Preview

JCPenney banks on babies, but seizing Toys R Us’ market share continues to ignore the company’s endemic problems.

What happened

  • JCPenney is opening 500 baby shops in its department stores, sweeping up market share from the liquidation of Toys R Us and its Babies R Us brand. This will move some previously online-only SKUs—cribs, high chairs, strollers—in store, in addition to an expanded children’s apparel assortment, which currently does $1 billion annually.

  • In the aftermath of Toys R Us’ bankruptcy and the shuttering of its U.S. stores earlier this year, other mass retailers are rushing to fill the void the company left behind. Amazon continues to expand its private-label offerings, which now include a handful of brands for babies and kids, including Moon & Back for baby apparel and Mama bear for diapers and other child-friendly household essentials—Target, Walmart and buybuy BABY are also revamping their stores and sites as baby destinations.

Why it matters

  • In the past few years, JCPenney has taken on various projects for self-preservation, including shop-in-shops for Sephora, its best-performing segment, and the sports retailer Fanatics. While they have brought the company and influx of sales, these tactics are skeptical as they do not constructively evolve JCPenney’s core business.

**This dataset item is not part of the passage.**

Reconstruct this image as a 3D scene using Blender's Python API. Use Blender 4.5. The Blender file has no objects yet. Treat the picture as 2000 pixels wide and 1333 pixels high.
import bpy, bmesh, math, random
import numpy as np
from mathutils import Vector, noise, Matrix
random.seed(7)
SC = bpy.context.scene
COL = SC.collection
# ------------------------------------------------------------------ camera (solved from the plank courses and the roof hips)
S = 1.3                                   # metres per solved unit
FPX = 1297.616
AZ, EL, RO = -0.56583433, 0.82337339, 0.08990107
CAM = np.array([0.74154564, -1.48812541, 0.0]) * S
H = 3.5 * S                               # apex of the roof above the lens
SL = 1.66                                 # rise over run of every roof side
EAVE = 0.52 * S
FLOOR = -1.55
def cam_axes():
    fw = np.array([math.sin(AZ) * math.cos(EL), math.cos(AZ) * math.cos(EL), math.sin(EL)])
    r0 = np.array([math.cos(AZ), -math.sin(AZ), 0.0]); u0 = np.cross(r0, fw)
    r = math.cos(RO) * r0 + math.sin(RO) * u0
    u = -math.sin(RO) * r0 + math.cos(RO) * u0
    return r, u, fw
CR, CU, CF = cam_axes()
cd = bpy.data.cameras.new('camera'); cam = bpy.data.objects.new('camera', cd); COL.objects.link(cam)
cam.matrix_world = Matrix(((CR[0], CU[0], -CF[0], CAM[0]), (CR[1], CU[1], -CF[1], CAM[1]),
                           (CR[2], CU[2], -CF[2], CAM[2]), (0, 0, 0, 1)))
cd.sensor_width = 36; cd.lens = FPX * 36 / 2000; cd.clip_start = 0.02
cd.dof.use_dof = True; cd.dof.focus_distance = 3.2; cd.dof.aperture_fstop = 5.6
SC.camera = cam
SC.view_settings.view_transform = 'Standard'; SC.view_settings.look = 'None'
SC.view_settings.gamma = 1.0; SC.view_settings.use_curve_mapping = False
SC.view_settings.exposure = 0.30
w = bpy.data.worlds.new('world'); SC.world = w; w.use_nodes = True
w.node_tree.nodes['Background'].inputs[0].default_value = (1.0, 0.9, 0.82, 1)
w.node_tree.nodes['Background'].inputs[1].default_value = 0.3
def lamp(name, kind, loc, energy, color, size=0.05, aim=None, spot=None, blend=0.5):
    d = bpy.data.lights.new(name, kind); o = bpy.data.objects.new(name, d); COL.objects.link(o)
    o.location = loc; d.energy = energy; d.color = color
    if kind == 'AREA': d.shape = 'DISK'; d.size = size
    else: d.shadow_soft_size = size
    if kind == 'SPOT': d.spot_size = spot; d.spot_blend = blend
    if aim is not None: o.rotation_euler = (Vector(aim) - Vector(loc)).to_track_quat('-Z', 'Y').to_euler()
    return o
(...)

  • Expanding its baby section may be a positive development for JCPenney, as it wouldn’t be counting on an external player to buoy its department store sales. And while the company is right to seize the opportunity left in Toys R Us’ wake—especially given that competitors are doing the same—the long-term health of the department store is dependent on JCPenney finding a way to differentiate from other mass retailers that’s not just capitalizing on a failed business’ market share. Again, it seems as though JCPenney is pulling itself in too many directions—in July, the company announced it would reverse course, targeting its core customer (middle-aged moms) instead of pursuing millennial shoppers, but it’s not clear how focusing on baby products meets this goal, as millennials begin families of their own.